The Liberal is obliged to deliver the social contract that he talks of.

Liberals are team players
(added on 17 August 2003)

A liberal understands that he or she is a mere ordinary mortal possessing something known as human nature - a complex of abilities that are available to us through hundreds of thousands of years of evolution. Unlike a cow which is not likely to attack a tiger, or a tiger which is not likely to eat grass, a human being has the potential to behave in the most complex manner possible, which includes attacking a tiger and eating grass. Each of us is capable of a range of behaviours, from the highest level of honesty and integrity and goodness, to the worst level of atrocity that can be imagined (or even beyond that). The liberal recognises that our behaviour is strongly impacted by our understanding, which is extremely variable on any given topic, ranging from no knowledge upto possibly the cutting-edge knowledge in the subject. In general, however, our knowledge is superficial and is supplemented by assumptions, stereptypes, biases, and prejudices. Further, limitations of time and attention, or the influence of drugs such as alcohol, can dramatically affect our behaviour.

This is the raw material from which our leaders (people in the past who were elevated to eminence) are built. Pioneers like Gandhi recognised this problem and spent a lifetime perfecting themselves. And yet, imagining ourselves to be gods, we do tend to pass many unfavourable judgements on even the best amongst us. And that is all for the good, if it reminds us again that we are mere mortals with enormous need for improvement. But more significantly, our ability to find scope for improvement even in men like Gandhi, is an enormously valuable asset. Unique to all creatures on this planet, man can determine, when judiciously applying his or her mind, what is good and what can be better. Despite that, individually we will still err, frequently, but working together, I suggest, we may make the right choice most of the time. This judiciousness of human teams is put to good use in the jury system of justice.

The liberal taps this reservoir of judiciousness that all men have, as distinct from other creatures.

The liberal therefore refuses to work individually. Our limitations as humans rule us out as capable of taking good decisions all the time, no matter how much we may think we know about a particular situation. The liberal therefore never wishes for any old-fashioned or pre-liberal leadership status. The liberal works in teams. The liberal believes in Joint Leadership on important decisions.

In addition therefore, to being obliged to provide the government and social contract which will genuinely protect the rights of all of us as citizens, the liberal is obliged to renounce any fictional and anachronistic aspirations to any leadership. Liberals are open to ideas and criticism from all sources; they allow the wisdom of judicious thinking of concerned citizens to be openly aired before any decisions are taken. Liberals can represent others, as representatives, but they are not leaders.

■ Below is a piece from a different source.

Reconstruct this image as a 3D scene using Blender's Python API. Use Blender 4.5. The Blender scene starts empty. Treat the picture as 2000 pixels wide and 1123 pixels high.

Finally, each liberal is obliged to perfect himself or herself throughout life. Any so-called greatness which is recognised by others is only another fiction - when we have reached the point when we understand how little we know and how much we need to improve ourselves, we are no longer in search of greatness but in search of internal perfection. That is our internal battle and we fight it every day as ordinary human beings. Recognition by anybody else is not only irrelevant but impossible - how can anyone know what terrible thoughts I thought or dreamt yesterday? When I (only I) recognise that Im closer to perfection, I will be happier within myself. Unfortunately, at least in my case, the internal journey is very long and arduous.

Therefore I intend to do my duty as a liberal to promote good governance in India, but in the end that is a very small part of my obligations to myself as a human and to others around me.